Sunday, September 27, 2015

One on the Way

There was one good thing about the fall of 1983. Grace was pregnant. And it was almost time for him, or her, to appear.

I'm sure the mothers had a baby shower for this one, but I don't remember it. "Big Ideas" abound with this group, and if there was a chance for a party, well then, you HAD to HAVE the party.

The best part about the wait was, of course, wondering what Grace was gonna have. Boy or girl? Red hair or blonde?

November approached, and I hoped it would be a Thanksgiving baby. Then we could call it "Little Turkey".

(I don't know why I thought that would be a cute idea.)

I didn't really care what it came out to be, boy or girl.
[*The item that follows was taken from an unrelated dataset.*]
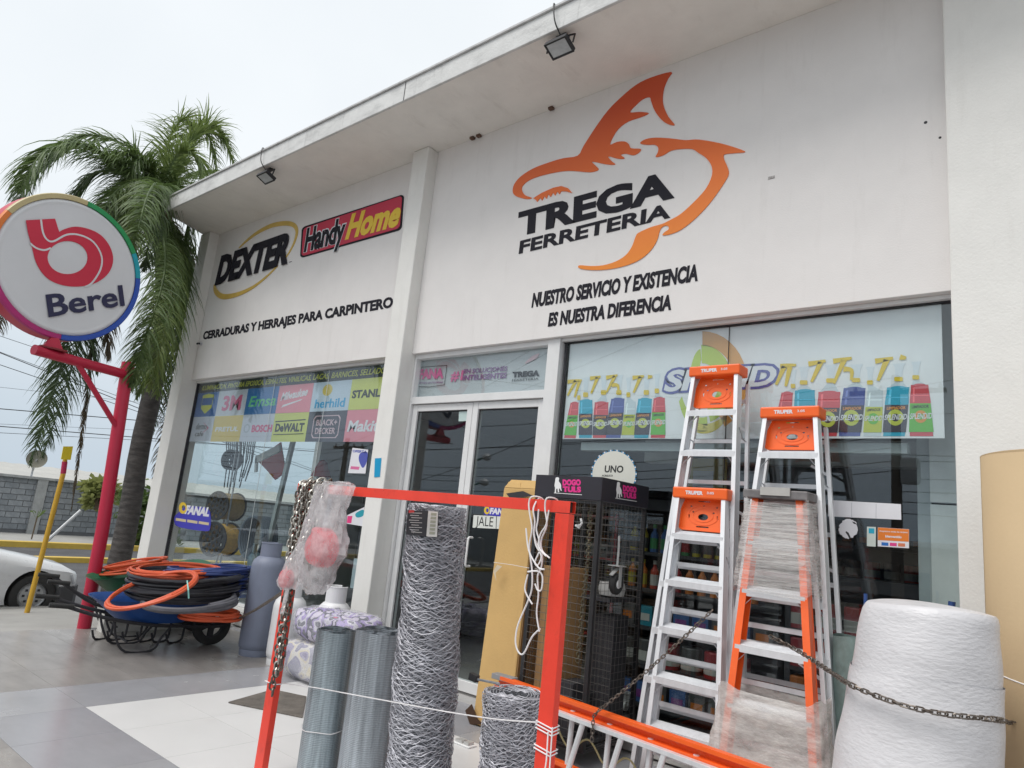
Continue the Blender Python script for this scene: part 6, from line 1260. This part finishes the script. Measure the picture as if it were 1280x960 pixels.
F([(214, 300), (228, 380), (214, 450), (190, 545)], (-.3, -.4, -.4, -.4), pd, 130, .6, 1.3)
F([(222, 300), (236, 360), (226, 420), (214, 500)], (.3, .4, .4, .4), pd, 110, .55, 1.4)
F([(216, 320), (226, 420), (208, 520), (190, 610)], (-.5, -.5, -.5, -.5), pdead, 120, .38, 1.5)
F([(150, 250), (70, 300), (20, 350), (-4, 425)], (-.6, -1.2, -1.4, -1.5), pdead, 90, .5, 1.3)
F([(160, 250), (105, 320), (82, 440), (36, 585)], (-.7, -1.1, -1.2, -1.2), pd, 170, .85, 1.2)
F([(165, 250), (120, 330), (96, 440), (52, 575)], (-.4, -.8, -1.0, -1.0), pd, 160, .80, 1.2)
F([(165, 250), (115, 330), (84, 430), (44, 560)], (-.9, -1.3, -1.4, -1.4), pg_, 150, .75, 1.2)
F([(165, 255), (125, 360), (108, 500), (89, 640)], (-.9, -1.2, -1.2, -1.2), pdead, 170, .24, 1.8, spread=.5)
F([(170, 260), (138, 340), (118, 410), (122, 470)], (-.8, -1.0, -1.1, -1.1), pd, 100, .55, 1.4)
F([(175, 260), (145, 350), (135, 410), (136, 450)], (-.6, -.8, -.9, -.9), pdead, 90, .5, 1.4)
# ============================================================ YELLOW POLE, CAR, STREET SIDE
t = thing('yellow_pole', 'thin yellow pole with a small yellow plate on top at the pavement edge', 'pole', (-10.77, -1.454, -.25)); ypm = streaks(M('pole_yellow', (.58, .34, .03), .5, var=.08), (.3, .2, .08), .4)
top = PX(-10.79)(79, 592); B().tube([(-10.77, -1.454, -.27), top], .032, 12).build('post', ypm, t, smooth=True); t3 = PX(-10.79)(81, 577); B().tube([top, t3], .034, 12).build('red_band', pc('band', (.45, .02, .08)), t, smooth=True)
tp = PX(-10.79)(84, 560); B().tube([t3, tp], .028, 10).build('upper_post', ypm, t, smooth=True)
flat('plate', [(76, 574), (79, 558), (91, 558), (88, 575)], lambda_n(lambda a, b_: PX(-10.73)(a, b_)) if False else (lambda f_: (setattr(f_, 'n', V((1, 0, 0))), f_)[1])(lambda a, b_: PX(-10.73)(a, b_)), pc('plate_yellow', (.75, .60, .03)), t, .0, .012)
t = thing('parked_car', 'white older sedan parked at the kerb, front end in view at the left edge', 'car', (-12.5, -2.4, -.45))
carw = streaks(M('car_white', (.62, .63, .64), .28, var=.02, clear=.5), (.40, .38, .35), .25, (1, 1, 2)); gz = -.45; xc, xs_ = -12.55, .80
secs = [(-.50, .55, .24, .50, .56), (-.56, .68, .20, .58, .63), (-.70, .76, .18, .62, .70), (-1.0, .80, .17, .66, .77), (-1.45, .815, .17, .72, .86), (-1.75, .82, .17, .76, .92), (-1.80, .82, .17, .77, .935), (-4.3, .82, .18, .80, .93), (-4.6, .74, .25, .75, .88)]
vs = []; 
for (y, hw_, zb_, zs, ztp) in secs:
    ring = [(-.96, zb_), (-1, zb_ + .12), (-1, zs - .14), (-.975, zs), (-.86, zs + (ztp - zs) * .65), (-.45, ztp), (0, ztp + .012)]; ring = ring + [(-u, z) for u, z in reversed(ring[:-1])]
    vs += [(xc + u * hw_, y, gz + z) for u, z in ring]
n = 13; N = len(secs); b = B(); b.add(vs, [(i * n + j, i * n + (j + 1) % n, (i + 1) * n + (j + 1) % n, (i + 1) * n + j) for i in range(N - 1) for j in range(n)] + [tuple(range(n)), tuple((N - 1) * n + j for j in range(n - 1, -1, -1))])
body = b.build('body', carw, t, smooth=True)
wc = [(-1.12, .29), (-3.62, .29)]
for k, (y, z) in enumerate(wc):
    cut = B().lathe([(.345, -.9), (.345, 1.0)], (xc, y, gz + z + .01), 36, 'x').build('wheel_well', blackm, t); 
    md = body.modifiers.new('arch', 'BOOLEAN'); md.operation = 'DIFFERENCE'; md.object = cut; md.solver = 'EXACT'
    bpy.context.view_layer.update(); dg_ = bpy.context.evaluated_depsgraph_get(); me = bpy.data.meshes.new_from_object(body.evaluated_get(dg_)); body.modifiers.clear(); body.data = me; bpy.data.objects.remove(cut)
    B().lathe([(.34, -.70), (.34, .70)], (xc, y, gz + z + .01), 24, 'x').build('wheel_well', blackm, t) if False else B().box((xc - .6, y - .3, gz + .3), (xc + .6, y + .3, gz + .6)).build('inner_wing', blackm, t)
    for s_ in (-1, 1):
        wx = xc + s_ * .70; w_ = B().lathe([(.19, -.09), (.26, -.095), (.285, -.08), (.29, 0), (.285, .08), (.26, .095), (.19, .09)], (wx, y, gz + z), 36, 'x', cap=False).build('tyre', rubber, t, smooth=True)
        B().lathe([(.19, -.07), (.19, .06), (.17, .075), (.15, .05), (.06, .06), (.05, .085), (.01, .085)] if s_ > 0 else [(.19, .07), (.19, -.06), (.17, -.075), (.15, -.05), (.06, -.06), (.05, -.085), (.01, -.085)], (wx, y, gz + z), 30, 'x').build('rim', M('rim_silver', (.38, .39, .40), .4, .6, var=.2, scale=20), w_, smooth=True)
        for q in range(8):
            a = 2 * math.pi * q / 8; B().box((wx + s_ * .056, y + .105 * math.cos(a) - .016, gz + z + .105 * math.sin(a) - .016), (wx + s_ * .066, y + .105 * math.cos(a) + .016, gz + z + .105 * math.sin(a) + .016)).build('vent_slot', blackm, w_)
cabin = [(-1.72, .78, .90), (-2.35, .66, 1.36), (-3.5, .64, 1.38), (-4.1, .74, .92)]
vs = []
for y, hw_, z in cabin: vs += [(xc - hw_, y, gz + z), (xc + hw_, y, gz + z)]
b = B(); b.add(vs + [(xc - .78, -1.72, gz + .85), (xc + .78, -1.72, gz + .85), (xc - .74, -4.1, gz + .85), (xc + .74, -4.1, gz + .85)], [(0, 1, 3, 2), (2, 3, 5, 4), (4, 5, 7, 6), (0, 2, 4, 6, 10, 8), (1, 9, 11, 7, 5, 3), (8, 9, 1, 0), (10, 6, 7, 11)]); b.build('cabin', carw, t)
dkg = M('car_glass', (.02, .025, .03), .08, spec=.8)
B().add([(xc - .70, -1.76, gz + .945), (xc + .70, -1.76, gz + .945), (xc + .60, -2.31, gz + 1.34), (xc - .60, -2.31, gz + 1.34)], [(0, 1, 2, 3)]).build('windscreen', dkg, t, thick=.012)
B().add([(xc + .785, -1.98, gz + .95), (xc + .785, -2.85, gz + .95), (xc + .68, -2.85, gz + 1.33), (xc + .685, -2.4, gz + 1.33)], [(0, 1, 2, 3)]).build('side_window', dkg, t, thick=.02)
B().add([(xc + .785, -2.9, gz + .95), (xc + .765, -3.8, gz + .95), (xc + .66, -3.5, gz + 1.33), (xc + .68, -2.9, gz + 1.33)], [(0, 1, 2, 3)]).build('side_window', dkg, t, thick=.02)
bpm = M('bumper_grey', (.05, .05, .055), .6)
b = B(); pts = [(xc + u * .82, y, gz) for u, y in ((-1.0, -.80), (-.92, -.60), (-.7, -.50), (0, -.45), (.7, -.50), (.92, -.60), (1.0, -.80))]
b.quadstrip([(p[0], p[1], gz + .16) for p in pts], [(p[0], p[1] , gz + .42) for p in pts]); b.build('bumper', bpm, t, thick=.05)
for s_ in (-1, 1): B().hexa([(xc + s_ * .72, -.60, gz + .45), (xc + s_ * .45, -.515, gz + .45), (xc + s_ * .45, -.50, gz + .46), (xc + s_ * .73, -.58, gz + .46), (xc + s_ * .74, -.66, gz + .57), (xc + s_ * .45, -.56, gz + .57), (xc + s_ * .45, -.53, gz + .58), (xc + s_ * .75, -.64, gz + .58)]).build('headlight', M('lamp_glass', (.45, .47, .5), .1), t)
B().tube([(xc + .822, -1.72, gz + .20), (xc + .826, -1.75, gz + .5), (xc + .80, -1.79, gz + .78)], .004, 4).build('door_seam', blackm, t); B().box((xc + .79, -1.98, gz + .93), (xc + .93, -1.90, gz + 1.03)).build('mirror', bpm, t, bevel=.02)
for s_ in (-.3, .3): B().tube([(xc + s_, -1.74, gz + .94), (xc + s_ + .3, -1.80, gz + .99)], .006, 5).build('wiper', blackm, t)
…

Adding girls to the group wasn't important to me. I had my girls. And, I didn't need large numbers of females to do whatever I wanted to do. I just did it.

And so would this little one. She, or he, would just do exactly what she, or he, wanted to do......

Sunday, September 6, 2015

Who Is Michael Jackson?

Do you have moments in your life where you wonder if you've stepped into an alternate reality? Or maybe, even though you aren't on the verge of death, you're having an "out of body" experience?

I have had two such moments. The first came in the third grade.

Three of my friends decided they wanted to choreograph moves to a song called "Beat It". (I had never heard it. But I didn't tell them that.)

I was recruited to be a part of this. To this day, I don't remember why I agreed. I don't even remember actually agreeing. I think something must have taken over my mind and body. Maybe aliens.

I guess it doesn't matter how I became a part of this because it happened. I joined them. During recess. During recess we practiced. I practiced. Dance moves. To a song I didn't know sung by a man I'd never heard of.

We did this for a week. And someone got the big idea that we should perform for the class. Even now my gut is twisting and rolling with embarrassment and shock. I don't know what possessed me. And, seriously, I had to be possessed.

The day came. The teachers pushed back the accordion collapsible walls, we wore our dresses and jelly shoes, and performed this collection of gyrations and cartwheels.

Luckily, no one made fun of us. At least, not to our faces.

This memory is one I've tried to block for a long time. Whenever I think of it, I shudder. Still. And I'm forty.

I spent a week of recess, dancing. When it was over, I finally woke up and tried to come to terms with what I'd willingly participated in. I went through the following days as if it had been the most normal thing in the world to dance for the entire third grade. I didn't apologize for it. Or look embarrassed. And I certainly didn't ask the question that had been on my mind since the whole idea formed and became real ---

Just who the heck is Michael Jackson?